No development, no design, no manufacture, no production.

But no where does it say "launching". Launching should be fine.

Comment Re:not the real question (Score 1) 200

Frankly, it's complete bullshit. The systems are completely, physically separate. There is no way to hack the thrust from the in-flight entertainment system because they are not connected to each other.

Let's go to the actual claim he made which was recorded by the tech media, long before he was arrested for his tweet.

He claims he was able to hack the simulator of a plane to access the thrust (not a real plane mind you, the simulator of a plane). Is the simulator as good and as realistic as he claims it to be? or not?

Since you seem to be an expert yourself on this subject, please tell us. Are the electronics of the simulator he used a good replica of the electronics found on an actual plane? Or did the guy just play Microsoft SimFlight and found a way to hack Windows XP?
 

Comment Re:ADA headache (Score 1) 124

"Regular" people usually don't know the difference, in my experience. Web designers pay more attention to the source of such images than most readers because it's their job. Maybe if your org is Gucci or BMW it matters more because such customers hone into style issues more.

I think you misunderstood what I said, and that we're in agreement on some level.

Assuming you're not working for BMW or Gucci, I believe that having no graphics at all can be much better than purchasing a bunch of royalty-free perfect-looking insincere photographs from some stock photography web site.

The same goes for special animations and perfect-looking videos.
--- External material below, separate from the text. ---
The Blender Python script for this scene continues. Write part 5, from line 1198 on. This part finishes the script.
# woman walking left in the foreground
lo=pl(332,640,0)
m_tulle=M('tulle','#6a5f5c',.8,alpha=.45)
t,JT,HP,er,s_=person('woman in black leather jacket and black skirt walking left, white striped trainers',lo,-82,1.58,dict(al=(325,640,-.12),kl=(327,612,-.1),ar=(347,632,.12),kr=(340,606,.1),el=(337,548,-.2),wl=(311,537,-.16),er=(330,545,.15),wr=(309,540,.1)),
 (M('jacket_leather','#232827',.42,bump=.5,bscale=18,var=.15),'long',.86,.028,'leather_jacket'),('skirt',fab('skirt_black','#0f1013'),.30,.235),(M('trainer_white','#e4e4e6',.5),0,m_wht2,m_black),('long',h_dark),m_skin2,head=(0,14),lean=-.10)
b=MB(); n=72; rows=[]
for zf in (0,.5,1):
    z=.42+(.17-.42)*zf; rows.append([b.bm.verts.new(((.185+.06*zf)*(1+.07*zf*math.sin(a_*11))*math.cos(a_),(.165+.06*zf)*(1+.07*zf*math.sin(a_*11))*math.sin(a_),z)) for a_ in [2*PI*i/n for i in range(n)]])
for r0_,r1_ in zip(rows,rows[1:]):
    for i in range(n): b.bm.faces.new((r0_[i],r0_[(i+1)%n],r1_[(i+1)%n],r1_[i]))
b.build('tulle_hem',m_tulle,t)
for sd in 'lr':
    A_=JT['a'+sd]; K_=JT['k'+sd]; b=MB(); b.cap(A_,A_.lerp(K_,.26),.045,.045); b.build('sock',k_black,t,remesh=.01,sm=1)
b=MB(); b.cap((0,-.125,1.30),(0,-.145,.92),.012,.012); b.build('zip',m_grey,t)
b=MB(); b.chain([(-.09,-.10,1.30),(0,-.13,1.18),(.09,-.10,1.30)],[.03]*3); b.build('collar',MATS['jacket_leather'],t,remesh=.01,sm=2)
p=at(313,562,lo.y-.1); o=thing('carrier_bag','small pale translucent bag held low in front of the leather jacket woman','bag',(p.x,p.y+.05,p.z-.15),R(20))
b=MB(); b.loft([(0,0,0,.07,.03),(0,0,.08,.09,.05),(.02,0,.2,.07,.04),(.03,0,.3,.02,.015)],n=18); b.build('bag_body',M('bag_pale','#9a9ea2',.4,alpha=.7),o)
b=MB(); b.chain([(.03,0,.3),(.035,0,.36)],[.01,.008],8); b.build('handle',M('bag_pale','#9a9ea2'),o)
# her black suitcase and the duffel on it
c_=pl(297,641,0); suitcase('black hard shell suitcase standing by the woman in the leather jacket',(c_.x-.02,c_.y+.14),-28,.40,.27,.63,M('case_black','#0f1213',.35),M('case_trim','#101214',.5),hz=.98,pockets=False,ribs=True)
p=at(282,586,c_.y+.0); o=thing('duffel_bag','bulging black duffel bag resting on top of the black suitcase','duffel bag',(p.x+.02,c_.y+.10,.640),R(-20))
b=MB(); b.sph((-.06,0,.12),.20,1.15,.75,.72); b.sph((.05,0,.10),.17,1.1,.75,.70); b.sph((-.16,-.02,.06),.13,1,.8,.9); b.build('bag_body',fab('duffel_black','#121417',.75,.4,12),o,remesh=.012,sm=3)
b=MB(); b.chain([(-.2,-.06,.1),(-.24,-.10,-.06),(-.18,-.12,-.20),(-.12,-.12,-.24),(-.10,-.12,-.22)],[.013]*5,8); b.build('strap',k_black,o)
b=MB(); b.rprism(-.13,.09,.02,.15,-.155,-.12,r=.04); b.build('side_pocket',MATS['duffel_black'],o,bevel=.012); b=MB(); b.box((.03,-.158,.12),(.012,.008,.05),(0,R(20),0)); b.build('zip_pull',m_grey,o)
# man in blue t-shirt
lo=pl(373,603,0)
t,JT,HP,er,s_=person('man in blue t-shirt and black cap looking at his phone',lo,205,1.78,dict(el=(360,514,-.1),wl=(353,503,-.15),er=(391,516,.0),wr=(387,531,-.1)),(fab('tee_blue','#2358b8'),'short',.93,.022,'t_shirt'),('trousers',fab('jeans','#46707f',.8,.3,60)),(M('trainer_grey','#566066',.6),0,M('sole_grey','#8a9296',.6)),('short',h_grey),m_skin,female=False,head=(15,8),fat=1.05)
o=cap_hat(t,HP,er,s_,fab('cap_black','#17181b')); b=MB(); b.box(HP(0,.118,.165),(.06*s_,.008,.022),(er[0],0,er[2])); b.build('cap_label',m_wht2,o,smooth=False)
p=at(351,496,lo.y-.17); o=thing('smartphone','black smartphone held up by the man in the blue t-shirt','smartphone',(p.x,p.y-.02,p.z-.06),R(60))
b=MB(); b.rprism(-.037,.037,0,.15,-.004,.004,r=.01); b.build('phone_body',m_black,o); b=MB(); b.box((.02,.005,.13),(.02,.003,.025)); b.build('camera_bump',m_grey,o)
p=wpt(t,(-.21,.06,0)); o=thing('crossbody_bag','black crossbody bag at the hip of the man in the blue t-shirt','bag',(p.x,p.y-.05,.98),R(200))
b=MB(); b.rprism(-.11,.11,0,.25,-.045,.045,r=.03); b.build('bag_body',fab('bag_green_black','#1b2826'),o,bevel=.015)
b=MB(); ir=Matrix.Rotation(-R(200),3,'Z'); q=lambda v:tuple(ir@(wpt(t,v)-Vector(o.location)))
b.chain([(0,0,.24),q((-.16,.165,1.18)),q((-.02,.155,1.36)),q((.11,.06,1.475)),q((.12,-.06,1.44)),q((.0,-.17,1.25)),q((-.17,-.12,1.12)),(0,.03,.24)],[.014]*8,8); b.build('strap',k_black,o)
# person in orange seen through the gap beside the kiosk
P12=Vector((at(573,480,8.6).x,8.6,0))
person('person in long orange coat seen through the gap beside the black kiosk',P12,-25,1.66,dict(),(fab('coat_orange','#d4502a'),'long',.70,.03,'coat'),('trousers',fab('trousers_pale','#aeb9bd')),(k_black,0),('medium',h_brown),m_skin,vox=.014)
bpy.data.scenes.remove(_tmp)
Barring a few exceptions, I don't believe those effects are necessary to make a web site useful and valuable to users.

And throwing out all those stock photographs and those unnecessary effects may actually improve the usability of a web site, not just for disabled people, but may be even for everyone (and at very little cost, since it's the effects that usually cost money, and it's the more basic web sites that usually cost less money).

Comment Re:ADA headache (Score 1) 124

We are starting to toss images altogether so that we don't have that risk. But our web content is growing bland, making us "look" bad to normal readers.

Are those images you're tossing out stock photography images? Because believe me, those may look super cool and super useful to web site designers, but stock photos are not only bland and cliche, they actually look super insincere to the user who is inundated by them on every company web site.

Comment Double-speak (Score 0, Flamebait) 119

users can enjoy a custom and connected Web experience and take their favorite content (apps, videos, photos, websites) across devices without being locked into one proprietary ecosystem or brand.

Except for the newly-introduced Firefox DRM from Adobe that is.

Don't you love the new double-speak.

Comment Re:imagine that. (Score 4, Insightful) 113

A few smart kids screwing around to find workarounds isn't the same thing as all of the kids being able to get to anything at any time.

That's not the point I was making.

All it takes is one smart kid to screw around. Then, he'll be so proud of himself if he finds something, that he'll find ways to show off his trick to as many other kids as possible (especially to the other kids with Chromebooks).

The same goes for a kid that finds the workaround online, or stumbles onto it through social media. He'll brag to other kids as if he invented the workaround himself.

Comment Re:imagine that. (Score 3, Interesting) 113

...we need computing platforms that are restricted in the use of the computer, to make it function better as an educational platform.

Cheap Chromebooks the sim card explicitly removed and without the wifi password used to fill that niche, but now most new Chromebooks are touch-enabled and they'll be able to run Android soon. In other words, Google is about to mess it all up for parents.

And it won't be long until one kid figures out how he can download an apk to a usb stick or a memory card, and can play it on a friend's Chromebook. By the time 5th period rolls around, everyone in his school will have seen it done. And within a week or two, all kids who use Chromebooks in the entire United States will have seen it done (even if they themselves do not have direct internet access).

At that point, parents will just have resell their Chromebooks on Ebay and trade them in, for either paper notepads or old-fashioned electric type-writers. Or they'll be forced to just place the Chromebooks under lock and key like they've been forced to do with the wifi hub, the router, and everything else.